(To do)
Retype exactly the lines below, beginning with the first and ending with the line where "0, .082, DARK, cab, 0)" appears.

(Provided material)
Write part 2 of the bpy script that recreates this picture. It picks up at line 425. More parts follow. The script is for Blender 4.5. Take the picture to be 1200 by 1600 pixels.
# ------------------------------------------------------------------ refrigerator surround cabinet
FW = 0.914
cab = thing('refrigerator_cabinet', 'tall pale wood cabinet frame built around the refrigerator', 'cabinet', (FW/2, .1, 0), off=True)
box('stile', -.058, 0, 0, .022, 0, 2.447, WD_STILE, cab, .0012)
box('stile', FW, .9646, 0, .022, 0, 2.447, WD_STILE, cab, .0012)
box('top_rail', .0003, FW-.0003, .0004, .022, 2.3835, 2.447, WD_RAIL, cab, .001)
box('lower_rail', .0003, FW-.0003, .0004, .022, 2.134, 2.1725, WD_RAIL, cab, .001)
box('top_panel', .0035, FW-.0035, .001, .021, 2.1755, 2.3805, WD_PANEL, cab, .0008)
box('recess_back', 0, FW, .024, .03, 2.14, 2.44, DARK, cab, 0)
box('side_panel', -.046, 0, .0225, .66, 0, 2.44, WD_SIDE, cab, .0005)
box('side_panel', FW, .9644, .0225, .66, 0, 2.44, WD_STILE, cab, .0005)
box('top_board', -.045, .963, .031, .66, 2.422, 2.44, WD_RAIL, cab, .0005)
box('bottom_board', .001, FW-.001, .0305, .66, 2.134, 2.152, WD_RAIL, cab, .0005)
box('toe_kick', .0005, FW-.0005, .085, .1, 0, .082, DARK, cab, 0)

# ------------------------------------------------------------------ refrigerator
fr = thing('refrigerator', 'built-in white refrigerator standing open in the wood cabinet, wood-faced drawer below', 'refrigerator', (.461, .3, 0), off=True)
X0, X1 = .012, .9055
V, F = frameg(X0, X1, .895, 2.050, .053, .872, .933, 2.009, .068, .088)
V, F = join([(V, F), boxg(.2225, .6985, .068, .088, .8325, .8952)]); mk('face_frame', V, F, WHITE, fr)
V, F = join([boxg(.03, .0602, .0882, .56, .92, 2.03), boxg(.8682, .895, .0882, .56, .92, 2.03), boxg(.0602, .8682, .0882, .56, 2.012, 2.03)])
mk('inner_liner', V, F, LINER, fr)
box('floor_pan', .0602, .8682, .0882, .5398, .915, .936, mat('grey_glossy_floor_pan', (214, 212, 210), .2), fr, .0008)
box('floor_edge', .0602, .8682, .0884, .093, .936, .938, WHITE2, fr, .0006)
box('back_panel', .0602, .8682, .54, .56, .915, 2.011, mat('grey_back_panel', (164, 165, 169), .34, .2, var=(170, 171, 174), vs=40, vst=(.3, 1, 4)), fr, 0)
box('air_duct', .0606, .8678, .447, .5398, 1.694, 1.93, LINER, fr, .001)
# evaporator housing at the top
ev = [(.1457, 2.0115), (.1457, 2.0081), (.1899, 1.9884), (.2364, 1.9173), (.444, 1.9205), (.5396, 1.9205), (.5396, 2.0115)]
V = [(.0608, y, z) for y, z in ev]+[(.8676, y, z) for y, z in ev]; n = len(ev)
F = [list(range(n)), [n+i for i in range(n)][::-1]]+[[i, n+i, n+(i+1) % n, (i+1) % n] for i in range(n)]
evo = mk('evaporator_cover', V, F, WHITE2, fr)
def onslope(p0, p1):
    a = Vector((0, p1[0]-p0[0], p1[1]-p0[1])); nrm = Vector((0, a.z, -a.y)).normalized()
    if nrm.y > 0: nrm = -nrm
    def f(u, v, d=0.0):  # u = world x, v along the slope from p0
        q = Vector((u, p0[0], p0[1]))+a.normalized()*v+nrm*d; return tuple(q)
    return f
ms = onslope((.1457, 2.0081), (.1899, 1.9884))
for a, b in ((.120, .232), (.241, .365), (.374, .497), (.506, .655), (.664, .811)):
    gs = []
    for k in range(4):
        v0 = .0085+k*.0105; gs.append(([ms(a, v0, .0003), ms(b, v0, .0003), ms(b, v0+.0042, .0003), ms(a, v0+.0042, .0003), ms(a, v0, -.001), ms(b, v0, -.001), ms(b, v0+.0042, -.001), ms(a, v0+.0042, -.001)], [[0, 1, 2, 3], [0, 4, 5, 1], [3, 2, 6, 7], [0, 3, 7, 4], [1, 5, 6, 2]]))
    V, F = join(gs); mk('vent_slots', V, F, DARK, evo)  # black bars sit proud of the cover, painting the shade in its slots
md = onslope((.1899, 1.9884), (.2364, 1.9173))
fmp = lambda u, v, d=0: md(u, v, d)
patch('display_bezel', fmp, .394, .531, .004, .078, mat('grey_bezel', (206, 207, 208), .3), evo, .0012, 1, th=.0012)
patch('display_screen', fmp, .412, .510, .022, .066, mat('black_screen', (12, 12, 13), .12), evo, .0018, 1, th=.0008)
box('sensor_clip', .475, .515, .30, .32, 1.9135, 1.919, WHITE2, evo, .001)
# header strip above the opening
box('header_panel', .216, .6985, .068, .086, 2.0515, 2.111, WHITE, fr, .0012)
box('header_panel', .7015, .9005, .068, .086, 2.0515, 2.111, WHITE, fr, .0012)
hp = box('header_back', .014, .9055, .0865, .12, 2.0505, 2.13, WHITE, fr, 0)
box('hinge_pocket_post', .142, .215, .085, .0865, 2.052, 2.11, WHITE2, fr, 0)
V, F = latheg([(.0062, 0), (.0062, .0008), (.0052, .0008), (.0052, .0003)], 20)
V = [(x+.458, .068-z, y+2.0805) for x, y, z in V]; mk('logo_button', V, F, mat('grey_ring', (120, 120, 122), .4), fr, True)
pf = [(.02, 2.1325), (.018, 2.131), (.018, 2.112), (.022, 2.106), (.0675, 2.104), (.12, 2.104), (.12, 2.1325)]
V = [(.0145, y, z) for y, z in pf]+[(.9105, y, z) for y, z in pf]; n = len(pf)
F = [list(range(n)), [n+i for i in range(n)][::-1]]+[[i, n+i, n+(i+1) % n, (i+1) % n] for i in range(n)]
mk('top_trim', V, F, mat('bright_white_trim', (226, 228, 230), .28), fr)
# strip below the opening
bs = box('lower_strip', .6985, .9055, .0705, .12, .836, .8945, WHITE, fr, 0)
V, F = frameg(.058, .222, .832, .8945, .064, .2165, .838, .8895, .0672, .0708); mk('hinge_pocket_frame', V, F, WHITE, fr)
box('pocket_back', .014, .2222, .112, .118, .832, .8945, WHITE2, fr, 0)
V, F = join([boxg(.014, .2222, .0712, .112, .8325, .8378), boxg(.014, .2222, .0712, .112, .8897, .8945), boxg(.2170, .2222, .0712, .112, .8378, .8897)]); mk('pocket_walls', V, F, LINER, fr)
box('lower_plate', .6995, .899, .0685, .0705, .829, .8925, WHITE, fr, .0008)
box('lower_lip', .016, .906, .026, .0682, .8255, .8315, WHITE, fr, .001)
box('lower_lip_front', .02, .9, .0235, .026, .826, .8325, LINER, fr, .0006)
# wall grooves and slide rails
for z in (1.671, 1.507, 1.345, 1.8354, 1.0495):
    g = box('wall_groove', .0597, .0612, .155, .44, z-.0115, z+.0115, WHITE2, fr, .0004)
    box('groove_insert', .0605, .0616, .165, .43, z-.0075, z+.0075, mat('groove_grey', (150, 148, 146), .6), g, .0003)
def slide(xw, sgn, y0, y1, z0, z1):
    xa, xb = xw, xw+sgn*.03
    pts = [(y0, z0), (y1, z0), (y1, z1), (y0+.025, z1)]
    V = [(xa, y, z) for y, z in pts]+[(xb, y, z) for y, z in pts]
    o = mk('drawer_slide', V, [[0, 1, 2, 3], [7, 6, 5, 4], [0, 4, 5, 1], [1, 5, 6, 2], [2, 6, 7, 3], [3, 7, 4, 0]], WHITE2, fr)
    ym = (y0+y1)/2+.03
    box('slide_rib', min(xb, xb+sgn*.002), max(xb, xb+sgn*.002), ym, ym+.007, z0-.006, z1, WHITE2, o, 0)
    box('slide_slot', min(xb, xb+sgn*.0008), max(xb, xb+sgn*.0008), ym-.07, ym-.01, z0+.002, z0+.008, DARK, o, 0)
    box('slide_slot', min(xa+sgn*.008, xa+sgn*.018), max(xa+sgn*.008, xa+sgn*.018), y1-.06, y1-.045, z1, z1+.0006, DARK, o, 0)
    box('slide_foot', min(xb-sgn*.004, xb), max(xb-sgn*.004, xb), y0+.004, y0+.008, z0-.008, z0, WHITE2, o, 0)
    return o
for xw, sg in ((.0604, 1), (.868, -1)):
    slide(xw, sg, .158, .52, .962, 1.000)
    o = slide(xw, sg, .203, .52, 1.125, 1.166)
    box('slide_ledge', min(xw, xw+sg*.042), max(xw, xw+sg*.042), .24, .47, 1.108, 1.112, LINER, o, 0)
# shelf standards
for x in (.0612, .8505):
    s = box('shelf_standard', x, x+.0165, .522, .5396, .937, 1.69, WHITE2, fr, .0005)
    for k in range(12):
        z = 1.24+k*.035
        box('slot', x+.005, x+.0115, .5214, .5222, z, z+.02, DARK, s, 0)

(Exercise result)
Write part 2 of the bpy script that recreates this picture. It picks up at line 425. More parts follow. The script is for Blender 4.5. Take the picture to be 1200 by 1600 pixels.
# ------------------------------------------------------------------ refrigerator surround cabinet
FW = 0.914
cab = thing('refrigerator_cabinet', 'tall pale wood cabinet frame built around the refrigerator', 'cabinet', (FW/2, .1, 0), off=True)
box('stile', -.058, 0, 0, .022, 0, 2.447, WD_STILE, cab, .0012)
box('stile', FW, .9646, 0, .022, 0, 2.447, WD_STILE, cab, .0012)
box('top_rail', .0003, FW-.0003, .0004, .022, 2.3835, 2.447, WD_RAIL, cab, .001)
box('lower_rail', .0003, FW-.0003, .0004, .022, 2.134, 2.1725, WD_RAIL, cab, .001)
box('top_panel', .0035, FW-.0035, .001, .021, 2.1755, 2.3805, WD_PANEL, cab, .0008)
box('recess_back', 0, FW, .024, .03, 2.14, 2.44, DARK, cab, 0)
box('side_panel', -.046, 0, .0225, .66, 0, 2.44, WD_SIDE, cab, .0005)
box('side_panel', FW, .9644, .0225, .66, 0, 2.44, WD_STILE, cab, .0005)
box('top_board', -.045, .963, .031, .66, 2.422, 2.44, WD_RAIL, cab, .0005)
box('bottom_board', .001, FW-.001, .0305, .66, 2.134, 2.152, WD_RAIL, cab, .0005)
box('toe_kick', .0005, FW-.0005, .085, .1, 0, .082, DARK, cab, 0)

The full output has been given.